Pipilotti Rist A Sight For Sore Eyes

Pipilotti Rist Eyeball Massage

Review – Pipilotti Rist’s new exhibition at Hayward, ‘Eyeball Massage’, is an aptly named sight for sore eyes. This major survey show, the first of its kind in the UK, presents the Swiss pioneer of video art in all her glory, bringing together over 30 different works – from her early single-channel videos of the mid 1980s, through her expansion into sculpture and ‘architecture’, to her present-day immersive installations. It furthermore includes a significant new piece – Administering Eternity –, a ‘forest of light’, a maze of video and hanging veils, created especially for the Hayward exhibition, and taking up the entire upper floor of the gallery.

The word ‘immersive’, a term often used in relation to Rist’s work, is, in this instance, simply inadequate: rather, the viewer is positively drowned in her art, every inch of the Hayward drenched in animate super-hyped colour. Her work, becoming part of the architecture (with floating fabric partitions-come-screens cutting up the space, and even the staircases covered in Ristian wallpaper), is the artistic equivalent to ‘total war’ – attacking the senses on all fronts and compelling you to succumb.

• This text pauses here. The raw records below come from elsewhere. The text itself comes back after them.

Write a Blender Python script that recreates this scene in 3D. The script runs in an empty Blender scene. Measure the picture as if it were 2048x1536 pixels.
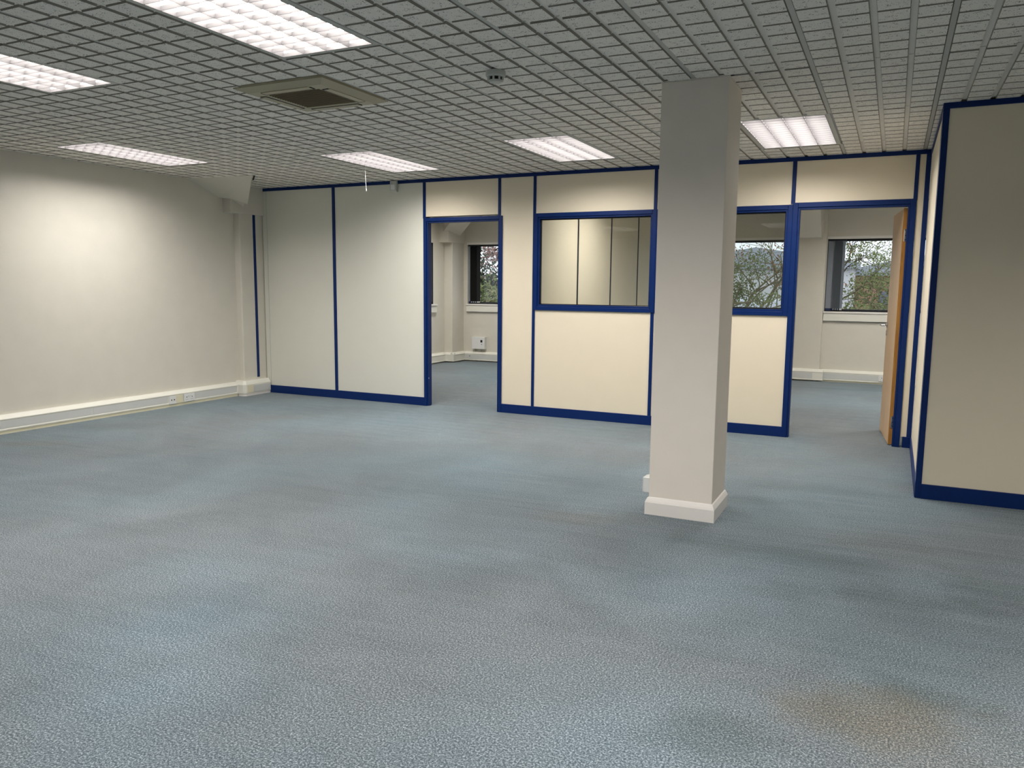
import bpy, bmesh, math, random
from mathutils import Vector, Matrix, Euler
random.seed(7)
SC = bpy.context.scene
COL = SC.collection
R = math.radians

# ------------------------------------------------------------------ camera, world, exposure
CAM = (2.8483, -5.6071, 1.3292)
cd = bpy.data.cameras.new('camera')
cam = bpy.data.objects.new('camera', cd)
COL.objects.link(cam)
cd.sensor_fit = 'HORIZONTAL'
cd.sensor_width = 36.0
cd.lens = 1568.9 / 2048 * 36.0
cd.clip_start = 0.05
cd.clip_end = 300
cam.matrix_world = (Matrix.Translation(CAM) @ Matrix.Rotation(0.44987, 4, 'Z')
                    @ Matrix.Rotation(1.44563, 4, 'X') @ Matrix.Rotation(0.00929, 4, 'Z'))
SC.camera = cam

W = bpy.data.worlds.new('overcast_sky')
SC.world = W
W.use_nodes = True
wn = W.node_tree.nodes
wl = W.node_tree.links
bg = wn['Background']
geo = wn.new('ShaderNodeTexCoord')
sep = wn.new('ShaderNodeSeparateXYZ')
wl.new(geo.outputs['Generated'], sep.inputs[0])
wr = wn.new('ShaderNodeValToRGB')
wr.color_ramp.elements[0].position = 0.48
wr.color_ramp.elements[0].color = (0.75, 0.80, 0.86, 1)
wr.color_ramp.elements[1].position = 0.75
wr.color_ramp.elements[1].color = (0.92, 0.95, 1.0, 1)
wl.new(sep.outputs['Z'], wr.inputs[0])
wl.new(wr.outputs[0], bg.inputs[0])
bg.inputs[1].default_value = 1.15

SC.view_settings.view_transform = 'Standard'
SC.view_settings.look = 'None'
SC.view_settings.exposure = 0.56
SC.view_settings.gamma = 1.0
SC.view_settings.use_curve_mapping = False
SC.cycles.use_denoising = True
SC.cycles.max_bounces = 8
SC.cycles.diffuse_bounces = 5
SC.cycles.glossy_bounces = 3
SC.cycles.transparent_max_bounces = 12
SC.cycles.sample_clamp_indirect = 6.0
SC.cycles.caustics_reflective = False
SC.cycles.caustics_refractive = False

LAMP = 22.0          # radiance of the fluorescent trays

# ------------------------------------------------------------------ sizes of the place
H = 2.4454           # ceiling
YP = 1.702           # front face of the partition
XW = -4.118          # left wall
YF = 6.50            # far (window) wall
XR = 7.0
YR = -9.0
T = 0.6              # ceiling tile

# ------------------------------------------------------------------ materials
def srgb(r, g, b):
    def f(c):
        c /= 255.0
        return c / 12.92 if c <= 0.04045 else ((c + 0.055) / 1.055) ** 2.4
    return (f(r), f(g), f(b), 1)

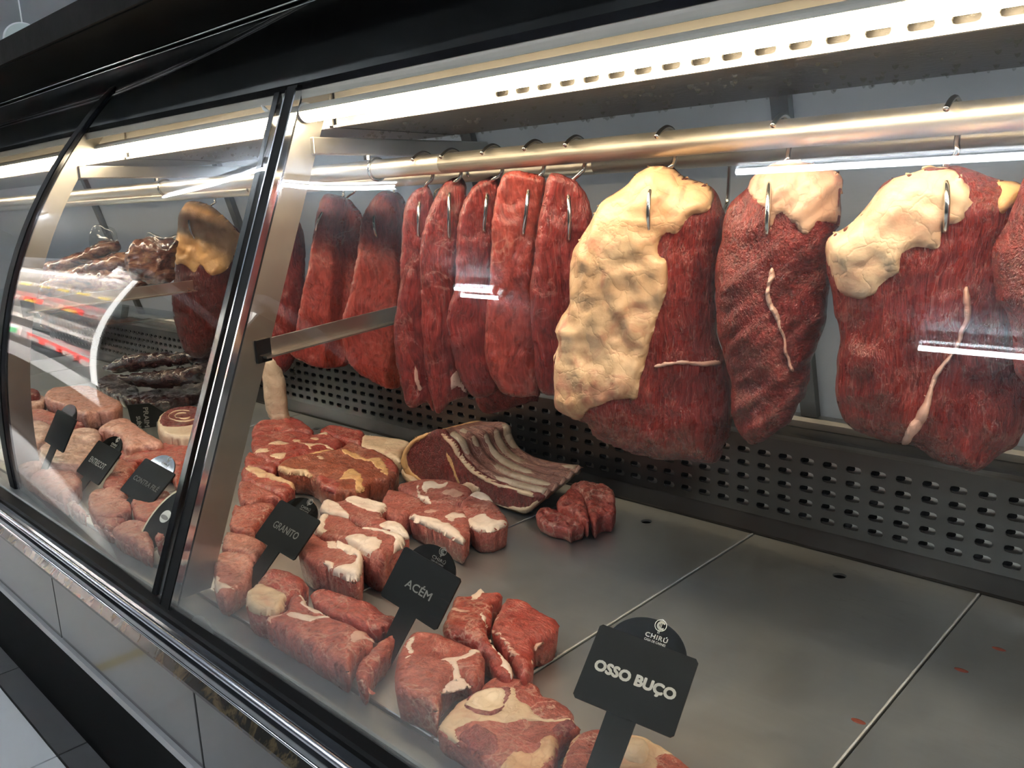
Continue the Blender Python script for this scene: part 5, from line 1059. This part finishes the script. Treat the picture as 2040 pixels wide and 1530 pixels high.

This exhibition is an overwhelming blend of the psychedelic with the psychotic, replete with an opium den-stlye chill zone centrepiece, surrounded by a three-screen video depicting lava lamp-ish globules, apple-green strawberries, orange skies, purple-blue trees, and the naked figure of the artist herself, grubbing up apples like a pig, or wading through a sea of menstrual blood. The body is ever-present, whether it is the surveillance cameras scanning down Rist’s body, and into her jewel-stuffed crevices, or the in-depth video exploration of her vulva, named ‘Gina’s mobile’ – pun very much intended. Though such enforced intimacy – an abstracting force –, we are encouraged to see this physical entity ‘free of cultural and social taboos’, to comprehend it anew, either as a landscape, or as ‘a lump of whizzing atoms’.

The pleasure here is also in the detail. Hidden within the all-engulfing video-light installations, are micro points of focus – tiny works that are ‘discovered’ rather than simply looked upon. There are, for example, the petite monitors hidden in the handbags presented on velveteen poof-pedestals, with abysmally-sung show tunes quietly leaking from their folds; or the coin-sized hole in floor (small enough, certainly, to be missed) exposing the artist engulfed in flames, presumably in Hell, reaching up, pleading ‘Ayudame!’ – Help Me!

‘When I close my eyes, my imagination roams free’, Rist explains. Her talent lies in the ability to translate those visions into external physical space to be experienced externally by the viewer. In the words of Stephanie Rosenthal, chief curator, Rist, ‘in her respectful, generous way …, embraces the gallery visitor, and invites them into her world’: this is done so expertly, in fact, that the show simulates the experience of a rather severe (and somewhat scary) trip.

The artist wants this exhibition to provoke feelings of energy, serenity and enlightenment, and hopes that her work makes visitors smile: it does all those things, such reactions tinged only ever so slightly with a faint note of hysteria.